Pertanyaannya kemudian adalah, "bagaimana gereja mencapai kedewasaan dalam Kristus bagi jemaatnya? Apakah cukup dengan datang aktif dalam ibadah raya dan kategorial, serta persekutuan doa secara otomatis membawa jemaat pada kedewasaan dalam Kristus?" Menjawab pertanyaan demikian tentu saja membawa kita kepada kesadaran bahwa aktivitas-aktivitas ibadah formal, dengan ruang penyampaian Firman Tuhan yang terbatas, serta minimnya waktu untuk berdiskusi, berdialog,
dan berinteraksi antar jemaat, bukanlah jawaban terhadap pertanyaan dan visi kedewasaan dalam Kristus.
Mari kita melihat apa yang Alkitab catat tentang apa yang dilakukan gereja mula-mula:
"Orang-orang yang menerima perkataannya itu memberi diri dibaptis dan pada hari itu jumlah mereka bertambah kira-kira tiga ribu jiwa. Mereka bertekun dalam pengajaran rasul-rasul dan dalam persekutuan. Dan mereka selalu berkumpul untuk memecahkan roti dan berdoa..." (Kisah Para Rasul 2:41-42).

Apa yang tercermin dalam aktivitas gereja mula-mula ini adalah pola yang seharusnya dengan setia diikuti oleh gereja masa kini. Ada tiga hal yang perlu dicermati di sini. Yang pertama adalah bahwa gereja mula-mula membangun dirinya di atas pengajaran rasul-rasul. Lukas mencatat, "mereka bertekun dalam pengajaran rasul-rasul." Frasa "dengan tekun" dalam ayat tersebut harus kita cermati agar kita mendapat pemahaman yang benar. Secara sederhana, dapat dikatakan bahwa Inti dari kedewasaan di dalam Kristus adalah pertumbuhan jemaat melalui pembacaan dan penyelidikan Alkitab sebagai Firman Allah yang diwahyukan bagi jemaat masa kini.
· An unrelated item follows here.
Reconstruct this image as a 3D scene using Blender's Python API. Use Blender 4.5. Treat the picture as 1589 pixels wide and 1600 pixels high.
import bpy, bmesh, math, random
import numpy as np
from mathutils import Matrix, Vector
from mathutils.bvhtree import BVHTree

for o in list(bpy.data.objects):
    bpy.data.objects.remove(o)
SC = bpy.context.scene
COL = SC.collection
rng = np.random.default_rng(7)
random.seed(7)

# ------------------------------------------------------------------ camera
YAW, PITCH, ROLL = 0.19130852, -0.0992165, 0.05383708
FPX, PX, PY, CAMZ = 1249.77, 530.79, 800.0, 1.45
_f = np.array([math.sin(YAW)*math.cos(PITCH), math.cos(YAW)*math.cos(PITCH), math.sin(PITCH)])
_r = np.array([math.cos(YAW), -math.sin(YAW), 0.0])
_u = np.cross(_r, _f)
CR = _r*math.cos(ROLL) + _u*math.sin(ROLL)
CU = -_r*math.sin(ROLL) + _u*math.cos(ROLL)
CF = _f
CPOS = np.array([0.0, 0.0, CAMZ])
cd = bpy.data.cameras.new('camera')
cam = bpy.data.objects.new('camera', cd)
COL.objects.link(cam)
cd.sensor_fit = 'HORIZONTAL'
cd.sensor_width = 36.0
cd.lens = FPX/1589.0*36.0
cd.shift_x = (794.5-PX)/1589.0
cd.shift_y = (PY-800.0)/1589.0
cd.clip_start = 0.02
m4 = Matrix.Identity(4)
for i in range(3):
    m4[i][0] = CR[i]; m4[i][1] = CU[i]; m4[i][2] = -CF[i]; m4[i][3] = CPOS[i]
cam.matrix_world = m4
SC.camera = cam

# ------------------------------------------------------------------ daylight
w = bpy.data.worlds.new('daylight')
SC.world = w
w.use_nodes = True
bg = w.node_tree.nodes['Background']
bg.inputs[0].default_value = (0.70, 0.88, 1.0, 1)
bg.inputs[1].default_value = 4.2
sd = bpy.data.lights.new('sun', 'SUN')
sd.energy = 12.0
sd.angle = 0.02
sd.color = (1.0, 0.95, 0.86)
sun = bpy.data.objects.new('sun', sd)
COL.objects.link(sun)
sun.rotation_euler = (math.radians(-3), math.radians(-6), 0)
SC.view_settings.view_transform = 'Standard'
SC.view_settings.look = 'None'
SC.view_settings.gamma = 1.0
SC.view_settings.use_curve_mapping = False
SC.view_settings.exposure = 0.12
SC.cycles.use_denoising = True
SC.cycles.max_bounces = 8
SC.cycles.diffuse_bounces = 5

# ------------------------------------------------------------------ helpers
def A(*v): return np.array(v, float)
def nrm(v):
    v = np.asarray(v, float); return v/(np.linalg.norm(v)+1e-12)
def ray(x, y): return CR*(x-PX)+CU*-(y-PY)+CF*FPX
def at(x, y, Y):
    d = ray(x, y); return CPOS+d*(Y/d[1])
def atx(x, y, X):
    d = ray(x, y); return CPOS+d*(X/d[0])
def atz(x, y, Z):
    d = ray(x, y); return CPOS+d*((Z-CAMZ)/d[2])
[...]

Yang kedua, jemaat mula-mula ketika berkumpul mereka akan memecah roti, saling berbagi dan bersukacita bersama (ay. 42 dan ay. 46). Inilah gambaran berbagi hidup dan saling memberi diri yang dipraktekkan jemaat mula-mula. Praktek saling membagi hidup ini begitu orisinil, sehingga banyak orang akhirnya "gentar" dan kagum, serta tertarik dengan komunitas Kristen mula-mula ini (ay. 43, 47). Ini berbeda dengan banyak gereja saat ini. Gedung yang sedemikian megah membuat pertemuan-pertemuan jemaat menjadi begitu formal dan kaku, sehingga tidak nampak lagi praktek saling memberi diri dan berbagi hidup. Akhir-akhir ini banyak gereja mempraktekkan ibadah rumah-rumah. Namun, toh prakteknya tetap formal dan yang terjadi kemudian adalah "memindahkan ritual dalam gereja ke rumah-rumah." Tidak ada saling share atau membagikan pergumulan hidup, menyelidiki Alkitab bersama, dan saling mendoakan satu dengan yang lain. Jangan tanya apa yang dilakukan "gereja rumah" sekarang yang berkaitan misi. Dorongan untuk mereka "berdampak", bersaksi dan melayani masyarakat sekitarnya saja tidak pernah diuangkap gamblang dalam pertemuan-pertemuan "gereja rumah" abad ini.

Maka dampak "gereja-gereja rumah" abad sekarang sangat berbeda dengan "jemaat rumah mula-mula." Dulu jemaat memiliki dampak yang luar biasa bagi orang di sekelilingnya. Namun yang terjadi di tengah jemaat rumah masa kini adalah kehilangan "daya pikat" bagi masyarakat sekelilingnya.

Itulah gereja abad ini. Semakin megah gedungnya, semakin aktif jemaatnya, semakin sejuk ruang-ruang pertemuannya, namun semakin kehilangan "daya kesaksiannya" sebagai komunita yang seharusnya berdampak.